Gallery News
A selection of exhibitions presented in galleries by art critic Patrick Javault
Emily Mason : Other Rooms, Works from 1959-2017
For too long an artist known only to other artists, Emily Mason (1932-2019) only achieved true recognition in the final years of her life. Her mature work, which emerged in the early 1960s, was considered marginal due to its connections to Abstract Expressionism and Color Field painting. The fact that she worked exclusively on human-scale formats and prioritized color and light further contributed to her unique style. This first French exhibition, which brings together just over 25 oil paintings on canvas and paper (the two media being treated in a very similar way) and a group of 16 monotypes on paper, allows us to gain a comprehensive view of her work.

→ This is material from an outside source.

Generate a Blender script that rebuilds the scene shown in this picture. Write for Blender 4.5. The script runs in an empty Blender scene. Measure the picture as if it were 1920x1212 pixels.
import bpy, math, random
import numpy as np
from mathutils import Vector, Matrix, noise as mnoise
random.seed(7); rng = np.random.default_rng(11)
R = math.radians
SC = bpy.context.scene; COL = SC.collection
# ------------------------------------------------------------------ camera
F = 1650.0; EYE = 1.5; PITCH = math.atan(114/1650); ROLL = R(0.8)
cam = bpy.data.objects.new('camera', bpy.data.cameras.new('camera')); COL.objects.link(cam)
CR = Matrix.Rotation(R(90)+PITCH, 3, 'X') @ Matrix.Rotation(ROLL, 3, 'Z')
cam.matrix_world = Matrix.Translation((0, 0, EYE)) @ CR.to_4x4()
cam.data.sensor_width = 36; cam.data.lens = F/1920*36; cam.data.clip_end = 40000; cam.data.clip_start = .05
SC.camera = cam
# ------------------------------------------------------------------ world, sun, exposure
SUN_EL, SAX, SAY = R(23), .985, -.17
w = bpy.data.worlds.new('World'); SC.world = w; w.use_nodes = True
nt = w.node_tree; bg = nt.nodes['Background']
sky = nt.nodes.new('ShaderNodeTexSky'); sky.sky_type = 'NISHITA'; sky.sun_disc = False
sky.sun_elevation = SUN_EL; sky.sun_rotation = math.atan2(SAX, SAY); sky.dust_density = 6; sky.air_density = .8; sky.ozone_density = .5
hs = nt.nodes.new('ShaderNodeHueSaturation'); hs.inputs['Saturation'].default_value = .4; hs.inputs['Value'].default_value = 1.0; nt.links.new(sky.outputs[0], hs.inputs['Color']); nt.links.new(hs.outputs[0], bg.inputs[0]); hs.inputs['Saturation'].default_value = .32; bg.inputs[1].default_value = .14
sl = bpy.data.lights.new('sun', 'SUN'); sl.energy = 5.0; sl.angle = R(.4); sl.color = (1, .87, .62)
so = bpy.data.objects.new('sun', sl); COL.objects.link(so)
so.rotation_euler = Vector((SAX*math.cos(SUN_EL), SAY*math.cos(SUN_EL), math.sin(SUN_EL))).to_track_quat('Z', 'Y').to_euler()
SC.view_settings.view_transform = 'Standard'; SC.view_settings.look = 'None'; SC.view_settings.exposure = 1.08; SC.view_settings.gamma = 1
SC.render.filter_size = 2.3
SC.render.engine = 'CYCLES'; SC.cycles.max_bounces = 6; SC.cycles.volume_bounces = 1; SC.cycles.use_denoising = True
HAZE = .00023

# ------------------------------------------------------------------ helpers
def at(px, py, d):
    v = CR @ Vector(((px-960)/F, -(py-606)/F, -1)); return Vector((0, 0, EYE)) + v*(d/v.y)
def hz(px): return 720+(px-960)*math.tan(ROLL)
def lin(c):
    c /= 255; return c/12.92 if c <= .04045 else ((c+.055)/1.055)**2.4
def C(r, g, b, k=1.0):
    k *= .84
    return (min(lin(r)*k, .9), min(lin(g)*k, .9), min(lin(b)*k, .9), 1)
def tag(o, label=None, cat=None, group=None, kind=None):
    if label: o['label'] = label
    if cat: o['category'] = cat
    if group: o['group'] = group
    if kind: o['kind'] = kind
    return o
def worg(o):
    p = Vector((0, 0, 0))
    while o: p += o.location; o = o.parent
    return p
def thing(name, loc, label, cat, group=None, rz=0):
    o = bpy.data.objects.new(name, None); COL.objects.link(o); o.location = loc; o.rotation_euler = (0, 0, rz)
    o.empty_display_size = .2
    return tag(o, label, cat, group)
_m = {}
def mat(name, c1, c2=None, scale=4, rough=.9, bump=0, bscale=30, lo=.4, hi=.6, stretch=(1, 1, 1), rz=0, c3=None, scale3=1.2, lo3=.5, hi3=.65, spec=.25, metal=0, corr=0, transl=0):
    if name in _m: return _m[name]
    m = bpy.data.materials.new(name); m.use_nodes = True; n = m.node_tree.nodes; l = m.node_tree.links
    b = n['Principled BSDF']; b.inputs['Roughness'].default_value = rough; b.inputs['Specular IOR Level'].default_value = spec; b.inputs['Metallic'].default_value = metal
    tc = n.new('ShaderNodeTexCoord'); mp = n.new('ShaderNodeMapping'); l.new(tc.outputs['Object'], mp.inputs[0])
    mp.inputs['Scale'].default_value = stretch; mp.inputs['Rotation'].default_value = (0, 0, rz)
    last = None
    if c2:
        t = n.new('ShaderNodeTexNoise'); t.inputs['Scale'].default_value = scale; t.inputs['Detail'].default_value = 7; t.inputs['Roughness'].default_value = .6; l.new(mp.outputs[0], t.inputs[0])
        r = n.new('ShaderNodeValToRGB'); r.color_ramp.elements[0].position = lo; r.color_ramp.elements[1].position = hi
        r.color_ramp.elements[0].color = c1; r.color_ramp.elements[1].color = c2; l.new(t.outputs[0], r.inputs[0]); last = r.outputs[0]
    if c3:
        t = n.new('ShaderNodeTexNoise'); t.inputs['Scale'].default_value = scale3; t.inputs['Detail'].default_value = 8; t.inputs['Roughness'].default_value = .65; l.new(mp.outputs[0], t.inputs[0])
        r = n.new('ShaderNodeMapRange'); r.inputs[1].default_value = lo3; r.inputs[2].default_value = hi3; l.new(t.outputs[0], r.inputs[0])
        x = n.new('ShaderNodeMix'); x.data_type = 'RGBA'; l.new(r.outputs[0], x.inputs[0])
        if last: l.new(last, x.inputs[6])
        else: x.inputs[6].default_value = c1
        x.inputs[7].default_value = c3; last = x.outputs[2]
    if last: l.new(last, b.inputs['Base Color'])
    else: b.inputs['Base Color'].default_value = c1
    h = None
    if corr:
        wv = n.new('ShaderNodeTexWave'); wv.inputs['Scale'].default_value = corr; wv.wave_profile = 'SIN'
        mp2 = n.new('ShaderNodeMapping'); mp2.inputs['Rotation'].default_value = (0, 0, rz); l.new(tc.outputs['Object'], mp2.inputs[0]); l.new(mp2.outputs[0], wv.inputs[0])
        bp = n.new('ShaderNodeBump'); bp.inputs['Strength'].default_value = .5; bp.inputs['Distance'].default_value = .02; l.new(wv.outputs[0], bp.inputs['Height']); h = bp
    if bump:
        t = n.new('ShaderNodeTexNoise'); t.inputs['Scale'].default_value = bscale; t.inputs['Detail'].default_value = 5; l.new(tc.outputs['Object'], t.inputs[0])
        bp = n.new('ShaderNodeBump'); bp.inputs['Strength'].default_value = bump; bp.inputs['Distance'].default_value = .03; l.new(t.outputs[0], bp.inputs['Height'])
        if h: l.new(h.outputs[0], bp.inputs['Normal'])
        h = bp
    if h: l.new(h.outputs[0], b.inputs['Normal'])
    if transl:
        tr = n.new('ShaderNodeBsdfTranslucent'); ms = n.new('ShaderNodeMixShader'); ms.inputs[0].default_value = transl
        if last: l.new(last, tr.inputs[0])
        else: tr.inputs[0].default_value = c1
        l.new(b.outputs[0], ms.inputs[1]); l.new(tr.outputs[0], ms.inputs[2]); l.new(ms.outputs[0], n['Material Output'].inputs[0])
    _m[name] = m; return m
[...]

Throughout her life, accompanied by the poetry of Emily Dickinson, Mason believed that her work was “in its process analogous to the work of nature, and its result aims at the beauty of a great storm or that of a day lily.” This closeness to nature did not prevent her from experiencing painting as a constant experimentation of a chemical, almost alchemical, nature, in which chance and intuition played a significant role. Working by superimposing veils, rather than layers, the artist’s entire approach is dictated by a demand for transparency: that of the colors she spreads, brushes, and erases, giving them the greatest fluidity, but also that of the process into which she draws the viewer. Her most structured works may evoke Richard Diebenkorn, but the experience she offers is of a more intimate nature, with extreme attention paid to the points of contact between the colors; a handful of added strokes sufficing to change the balance between analogous or complementary colors.
In order to connect with something deeper within herself, Emily Mason embraced a form of detachment rooted in Taoist philosophy. The artist thus sees herself less as a producer of forms than as an agent who facilitates the manifestation of phenomena that surprise her and, in a certain way, transcend her.
From January 10 to March 14, 2026, Almine Rech, 75003 Paris.